-- start Exercise materials --

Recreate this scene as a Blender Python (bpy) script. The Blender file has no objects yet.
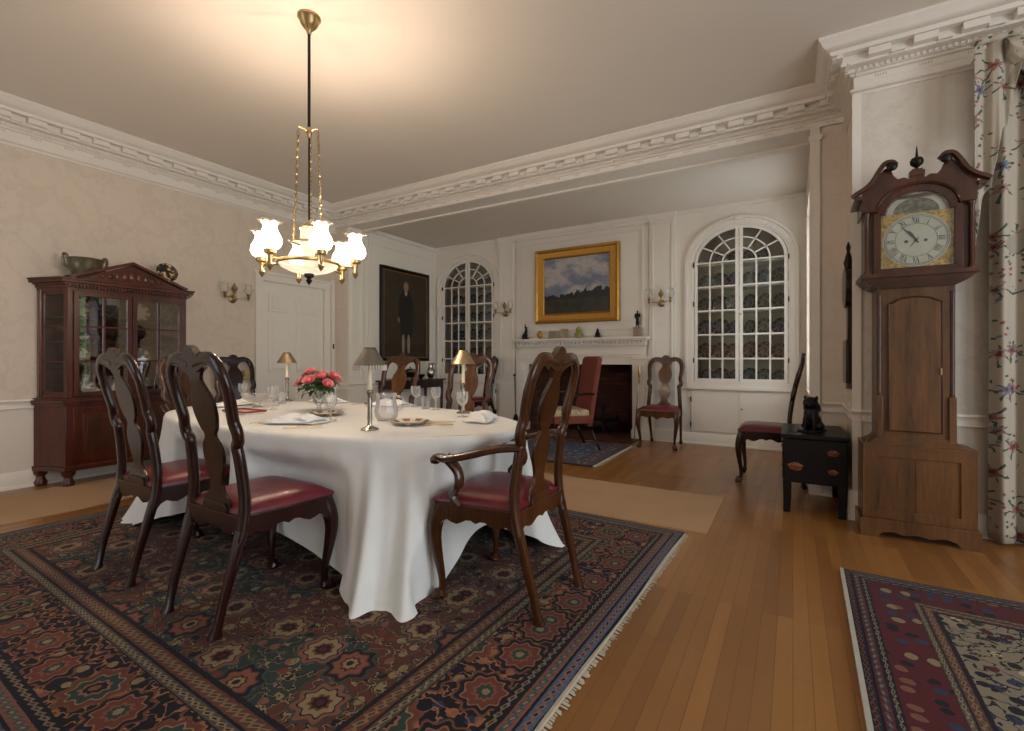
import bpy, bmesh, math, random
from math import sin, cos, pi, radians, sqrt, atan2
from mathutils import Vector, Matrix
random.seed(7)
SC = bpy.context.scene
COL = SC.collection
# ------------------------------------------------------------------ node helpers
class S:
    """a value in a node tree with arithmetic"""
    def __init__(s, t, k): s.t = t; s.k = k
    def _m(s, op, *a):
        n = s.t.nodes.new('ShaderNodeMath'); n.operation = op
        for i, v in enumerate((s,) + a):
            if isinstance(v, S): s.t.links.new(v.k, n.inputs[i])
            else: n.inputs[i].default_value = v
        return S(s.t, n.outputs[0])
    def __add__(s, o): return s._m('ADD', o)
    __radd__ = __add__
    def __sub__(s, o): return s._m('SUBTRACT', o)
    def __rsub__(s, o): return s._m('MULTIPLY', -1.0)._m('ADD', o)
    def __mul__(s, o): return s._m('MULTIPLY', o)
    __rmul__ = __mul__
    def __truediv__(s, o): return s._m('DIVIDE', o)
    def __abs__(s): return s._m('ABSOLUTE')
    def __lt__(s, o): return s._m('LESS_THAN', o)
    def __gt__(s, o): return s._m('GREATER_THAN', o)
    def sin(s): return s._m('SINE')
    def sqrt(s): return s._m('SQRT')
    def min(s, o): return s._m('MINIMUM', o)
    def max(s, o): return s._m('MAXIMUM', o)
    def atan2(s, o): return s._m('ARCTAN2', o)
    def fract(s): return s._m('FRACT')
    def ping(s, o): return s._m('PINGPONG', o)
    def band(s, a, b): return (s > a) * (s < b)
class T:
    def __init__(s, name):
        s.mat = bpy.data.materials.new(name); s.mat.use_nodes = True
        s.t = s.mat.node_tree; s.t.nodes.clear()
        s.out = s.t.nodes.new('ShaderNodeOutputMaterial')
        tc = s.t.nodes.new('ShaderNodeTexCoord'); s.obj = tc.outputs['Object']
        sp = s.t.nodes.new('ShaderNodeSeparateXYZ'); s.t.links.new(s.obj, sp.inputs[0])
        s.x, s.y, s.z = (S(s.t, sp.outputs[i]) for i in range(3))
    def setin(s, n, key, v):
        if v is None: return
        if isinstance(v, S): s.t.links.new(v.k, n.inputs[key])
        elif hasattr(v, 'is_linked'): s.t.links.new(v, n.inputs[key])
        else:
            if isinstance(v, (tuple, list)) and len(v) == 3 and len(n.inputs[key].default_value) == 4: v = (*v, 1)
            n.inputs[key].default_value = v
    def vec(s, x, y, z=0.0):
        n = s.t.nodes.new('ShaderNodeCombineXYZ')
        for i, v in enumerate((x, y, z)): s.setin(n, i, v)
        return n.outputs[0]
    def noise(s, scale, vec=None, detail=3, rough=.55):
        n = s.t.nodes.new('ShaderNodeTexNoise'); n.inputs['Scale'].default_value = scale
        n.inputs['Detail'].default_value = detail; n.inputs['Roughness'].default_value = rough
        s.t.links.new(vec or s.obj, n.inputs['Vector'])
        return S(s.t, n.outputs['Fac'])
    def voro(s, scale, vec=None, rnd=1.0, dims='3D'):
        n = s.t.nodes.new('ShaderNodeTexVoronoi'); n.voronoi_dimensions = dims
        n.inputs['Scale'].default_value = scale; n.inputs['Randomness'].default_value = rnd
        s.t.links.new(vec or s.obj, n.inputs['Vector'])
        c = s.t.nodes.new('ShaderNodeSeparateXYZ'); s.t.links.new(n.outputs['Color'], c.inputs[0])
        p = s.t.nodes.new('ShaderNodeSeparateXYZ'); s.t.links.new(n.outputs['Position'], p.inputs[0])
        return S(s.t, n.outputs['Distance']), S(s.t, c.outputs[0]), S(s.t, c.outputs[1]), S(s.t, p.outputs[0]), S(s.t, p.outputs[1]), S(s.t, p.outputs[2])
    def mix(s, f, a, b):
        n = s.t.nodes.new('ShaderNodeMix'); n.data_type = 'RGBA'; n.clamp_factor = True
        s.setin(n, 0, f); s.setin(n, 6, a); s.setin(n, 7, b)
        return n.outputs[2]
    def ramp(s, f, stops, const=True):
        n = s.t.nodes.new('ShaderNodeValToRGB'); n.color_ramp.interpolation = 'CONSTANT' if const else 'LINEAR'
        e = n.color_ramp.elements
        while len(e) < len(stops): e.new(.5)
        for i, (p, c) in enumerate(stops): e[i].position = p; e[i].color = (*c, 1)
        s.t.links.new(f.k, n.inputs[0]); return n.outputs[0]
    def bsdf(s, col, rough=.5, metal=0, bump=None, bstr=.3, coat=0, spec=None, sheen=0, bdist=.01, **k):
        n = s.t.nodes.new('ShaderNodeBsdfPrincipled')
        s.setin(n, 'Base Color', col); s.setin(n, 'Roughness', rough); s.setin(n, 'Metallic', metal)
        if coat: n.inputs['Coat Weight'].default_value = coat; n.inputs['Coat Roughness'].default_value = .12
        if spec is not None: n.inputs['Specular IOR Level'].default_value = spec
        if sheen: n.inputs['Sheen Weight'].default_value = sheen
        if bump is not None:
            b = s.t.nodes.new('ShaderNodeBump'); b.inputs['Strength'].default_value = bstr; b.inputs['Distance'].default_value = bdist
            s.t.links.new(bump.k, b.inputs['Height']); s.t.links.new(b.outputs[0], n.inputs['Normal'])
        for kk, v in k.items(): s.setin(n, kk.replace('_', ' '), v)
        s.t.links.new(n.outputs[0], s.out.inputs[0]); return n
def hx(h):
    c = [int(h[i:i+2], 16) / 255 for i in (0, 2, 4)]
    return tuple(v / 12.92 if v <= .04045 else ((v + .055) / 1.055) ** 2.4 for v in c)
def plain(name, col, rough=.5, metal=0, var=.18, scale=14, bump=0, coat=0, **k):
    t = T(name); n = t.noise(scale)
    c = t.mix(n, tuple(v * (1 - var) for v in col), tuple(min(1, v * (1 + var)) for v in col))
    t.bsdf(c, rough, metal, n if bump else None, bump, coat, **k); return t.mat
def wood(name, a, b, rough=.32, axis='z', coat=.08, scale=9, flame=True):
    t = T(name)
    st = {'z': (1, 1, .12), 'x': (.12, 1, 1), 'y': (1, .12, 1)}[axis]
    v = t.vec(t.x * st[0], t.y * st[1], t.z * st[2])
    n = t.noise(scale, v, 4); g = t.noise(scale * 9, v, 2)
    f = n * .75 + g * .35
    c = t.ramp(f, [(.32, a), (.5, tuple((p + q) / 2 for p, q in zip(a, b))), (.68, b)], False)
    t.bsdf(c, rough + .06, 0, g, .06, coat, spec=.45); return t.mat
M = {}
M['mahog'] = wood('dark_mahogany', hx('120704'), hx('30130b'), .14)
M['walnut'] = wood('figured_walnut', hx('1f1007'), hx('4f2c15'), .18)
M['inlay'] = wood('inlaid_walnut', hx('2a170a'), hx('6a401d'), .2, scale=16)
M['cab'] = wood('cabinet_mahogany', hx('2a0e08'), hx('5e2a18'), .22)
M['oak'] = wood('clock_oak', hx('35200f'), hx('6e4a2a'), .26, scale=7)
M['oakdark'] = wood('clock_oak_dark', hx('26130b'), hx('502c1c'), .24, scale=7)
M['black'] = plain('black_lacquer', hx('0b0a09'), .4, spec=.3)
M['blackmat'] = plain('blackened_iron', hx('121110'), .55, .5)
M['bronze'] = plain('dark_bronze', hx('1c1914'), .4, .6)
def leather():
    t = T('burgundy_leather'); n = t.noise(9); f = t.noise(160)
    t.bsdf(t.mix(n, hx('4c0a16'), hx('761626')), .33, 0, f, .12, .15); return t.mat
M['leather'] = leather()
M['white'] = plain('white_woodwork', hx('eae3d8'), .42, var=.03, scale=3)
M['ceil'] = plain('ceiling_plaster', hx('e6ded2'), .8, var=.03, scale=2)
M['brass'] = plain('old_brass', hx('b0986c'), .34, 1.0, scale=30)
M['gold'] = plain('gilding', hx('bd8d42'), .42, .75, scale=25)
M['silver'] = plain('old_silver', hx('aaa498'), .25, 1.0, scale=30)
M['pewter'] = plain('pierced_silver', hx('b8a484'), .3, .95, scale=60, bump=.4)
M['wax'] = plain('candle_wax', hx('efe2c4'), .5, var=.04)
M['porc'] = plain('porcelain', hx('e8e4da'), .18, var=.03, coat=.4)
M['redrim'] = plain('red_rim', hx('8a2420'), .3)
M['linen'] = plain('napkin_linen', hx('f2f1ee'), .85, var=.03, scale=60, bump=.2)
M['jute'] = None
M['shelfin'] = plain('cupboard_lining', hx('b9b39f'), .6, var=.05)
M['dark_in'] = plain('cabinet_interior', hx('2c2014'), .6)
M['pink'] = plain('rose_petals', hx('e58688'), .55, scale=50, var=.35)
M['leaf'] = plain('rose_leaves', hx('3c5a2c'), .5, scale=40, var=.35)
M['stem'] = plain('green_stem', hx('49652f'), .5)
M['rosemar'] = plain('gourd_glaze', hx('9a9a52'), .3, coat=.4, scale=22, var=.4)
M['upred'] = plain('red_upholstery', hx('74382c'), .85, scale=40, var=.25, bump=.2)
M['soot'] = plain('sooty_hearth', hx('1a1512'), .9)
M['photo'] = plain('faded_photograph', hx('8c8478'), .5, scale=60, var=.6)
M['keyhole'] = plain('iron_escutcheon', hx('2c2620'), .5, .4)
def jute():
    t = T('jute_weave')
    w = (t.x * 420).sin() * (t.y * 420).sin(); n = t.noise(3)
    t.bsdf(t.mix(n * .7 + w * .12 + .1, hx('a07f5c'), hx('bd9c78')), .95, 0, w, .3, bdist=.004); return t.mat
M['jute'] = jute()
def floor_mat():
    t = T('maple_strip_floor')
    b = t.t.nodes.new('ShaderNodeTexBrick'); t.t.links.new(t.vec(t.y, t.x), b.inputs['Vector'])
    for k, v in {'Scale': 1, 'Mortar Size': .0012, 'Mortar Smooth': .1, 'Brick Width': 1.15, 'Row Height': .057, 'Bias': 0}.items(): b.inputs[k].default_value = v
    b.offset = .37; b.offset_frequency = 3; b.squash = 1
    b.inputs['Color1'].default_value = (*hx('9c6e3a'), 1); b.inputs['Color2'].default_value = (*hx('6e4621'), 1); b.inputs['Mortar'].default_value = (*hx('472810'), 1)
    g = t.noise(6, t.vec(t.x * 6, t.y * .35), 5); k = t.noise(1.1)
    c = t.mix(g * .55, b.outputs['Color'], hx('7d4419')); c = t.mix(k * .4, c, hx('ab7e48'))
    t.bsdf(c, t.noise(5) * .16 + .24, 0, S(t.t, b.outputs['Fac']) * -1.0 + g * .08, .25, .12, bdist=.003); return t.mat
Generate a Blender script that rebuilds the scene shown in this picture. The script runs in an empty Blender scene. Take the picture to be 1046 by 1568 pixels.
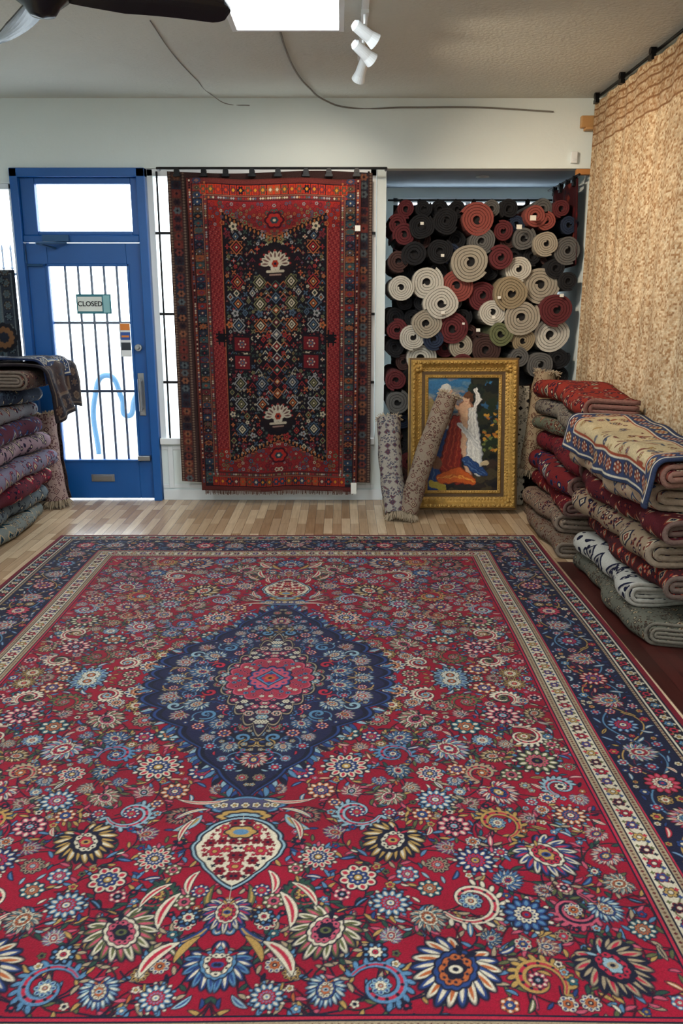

-- end Exercise materials --

Search the records for the string "scene" and return every line in which it occurs.

Finished exercise:
Recreate this scene as a Blender Python (bpy) script. The Blender file has no objects yet.
SC = bpy.context.scene
Generate a Blender script that rebuilds the scene shown in this picture. The script runs in an empty Blender scene. Take the picture to be 1046 by 1568 pixels.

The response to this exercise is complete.